The committee encourages first-time presenters, especially those from the primary and secondary sectors, and hopes to establish support from more experienced ones.

 

Please follow the prompts to sign up for an account and to submit documents for CLESOL 2010.

 

Click here to submit your submission using the online submission form.

 

Full instructions on how to use the online submission form can be found here.

 

Call for papers closes in April 2010.

 

Call for papers acceptance letters will be sent out in May 2010.

 

 

 

Conference Programme

The conference programme will run from Friday 1 October through to Monday 4 October 2010.

Pre-conference workshops will be held on Friday 1 October with keynote speakers.

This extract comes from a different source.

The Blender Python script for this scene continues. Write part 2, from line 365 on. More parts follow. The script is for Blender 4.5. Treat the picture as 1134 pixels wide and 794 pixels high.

The conference programme will be confirmed in April 2010.

 

 

 

Pre-conference Workshops

Further information regarding the Pre-Conference Workshops, including registration fees, will be available in December 2009.

 

Pauline Gibbons
Building Bridges to Text
This workshop focuses on some of the ways that teachers can support ESL learners to be successful and effective readers.  It will explore how carefully planned ‘before-reading’ and ‘during-reading’ activities allow even lower-level ESL learners to be ‘scaffolded-up’ to read texts that are age-appropriate.

 

Well-designed activities ‘build bridges’ between what learners bring to a text, and the text itself.  In addition, they not only help learners to access the meaning of the particular text they are reading, but can also model the processes and strategies that effective readers use as they read. These activities therefore aim at teaching learners about reading, rather than on testing their comprehension of reading.

 

Participants will have opportunities to participate in some of the reading activities, and to share ideas from their own practice.


Jill and Charlie Hadfield

Teaching Grammar Creatively
This practical workshop will focus on techniques and activities for practising grammar structures in speaking and writing. Grammar practice activities are too often decontextualised and uncommunicative, relying either on mechanical repetition or on intellectual analysis of grammatical structures.  The focus in this workshop will be on activities that practise grammar in a different way: exploring activities that establish a context for grammar, provide opportunities for meaningful communication, and draw on students’ creativity and sense of play.  Engaging students in this way, we would argue, provides a more profound learning experience than either rote-learning or intellectual analysis.

 

David Nunan
Empowerment through action research
I have been an enthusiastic practitioner of and advocate for action research for many years.  I believe that AR is one of the most effective ways through which teachers can take greater control of their own teaching and their own ongoing professional development.  While taking part in action research involves teachers in additional work, it also gives them greater power over their professional workplace, and is the ideal mechanism for professional growth and development.  Involving learners as collaborators in action research (doing research with them rather than on them) can also contribute to the growth of learner autonomy and give learners greater power over their own learning.

 

In this workshop, participants will work through the steps involved in planning and implementing classroom-based action research.  Following an initial input and discussion session, the bulk of the workshop will be given over to a small group task in which participants will work collaboratively to create an action research plan.

 

Merrill Swain
Humour in the ESL Classroom
OISE/UT
During this workshop, we will explore the use of humour in the language classroom.  The literature on humour discusses three types:  universal or reality-based humour; culture-based humour; and linguistic or word-based humour.  We will focus on the third type which includes riddles and puns.  We will look at examples of students’ languaging (collaborative dialogue and private speech) in which learners use language to solve the linguistically and cognitively complex problems evoked by riddles and puns.  The students’ languaging is a source of second language learning.